Here are three reasons why Netflix is a great long-term investment that might warrant a buy before the stock splits.
Image source: Getty Images.
1. Netflix's revenue growth is accelerating
In the streaming race, Netflix was one of the first movers. Its early success in streaming disrupted the linear TV world and forced many media businesses to offer their own streaming platform. While many have tried and some have failed, Netflix's offering is one that viewers tend to come back to or never cancel in the first place. This has helped Netflix enjoy relatively consistent growth even as it develops into a fairly mature business.
During the third quarter, revenue rose 17.2% year over year -- its best growth rate since the same quarter in 2023. Management guided for fourth-quarter year-over-year growth of 16.7%, which is also one of the highest rates in the past few years. This shows management's monetization strategy and push to reach a wider audience is working.
2. Netflix's regional performance is impressive across the board
It's just not one market region that Netflix serves showing strength; all of them are doing well. A look at the breakdown of performance by region -- the U.S. and Canada; Europe, the Middle East, and Africa (EMEA); Latin America, and Asia-Pacific -- shows strength across the board. (Note that these rates use currency-neutral figures since each of these regions has widely varying currency fluctuations against the U.S. dollar):
| Region | YOY Growth | Q3 Revenue Total |
|---|---|---|
| U.S. and Canada | 17% | $5.1 Billion |
| EMEA | 18% | $3.7 Billion |
| Latin America | 20% | $1.4 Billion |
| Asia-Pacific | 20% | $1.4 Billion |
Data source: Netflix; YOY = year over year.
The U.S. and Canada have the largest share of revenue, and as long as this segment is doing well, the company should see success. But the other regions combine to make up over half of the rest of the total revenue, so management also needs to have a strong international strategy.
Netflix is doing a great job with its worldwide strategy, and it must continue to do so to deliver long-term success.
3. Netflix's valuation isn't overly expensive
Some stocks are outrageously valued due to the hype around artificial intelligence (AI), but Netflix isn't in the same ballpark. While its stock is far from what most investors would consider cheap, it isn't so bad compared to other big-tech stocks.
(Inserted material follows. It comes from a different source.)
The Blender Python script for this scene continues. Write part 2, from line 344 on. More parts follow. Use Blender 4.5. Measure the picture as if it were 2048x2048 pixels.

Data by YCharts; PE = price to earnings.
At 34 times next year's earnings, the stock is still cheaper than some Consumer Staples stocks like Costco Wholesale, which has a high valuation of 42 times forward earnings. One could argue that Netflix's product line is almost becoming a consumer staple, and it's a service that subscribers might not cut back on during a recession, since it gives them entertainment for a relatively cheap monthly price.
Why buy before Nov. 17?
As already noted, these are all good reasons to buy Netflix stock as a long-term investment. Although it has been an excellent investment so far, there are still plenty of customers to capture domestically and worldwide. Buying it before its Nov. 17 stock split is just a way to take advantage of the investor enthusiasm that sometimes comes along with splits. But don't have the split action be the prevailing reason you buy this stock. It is likely to gain in value regardless of the split.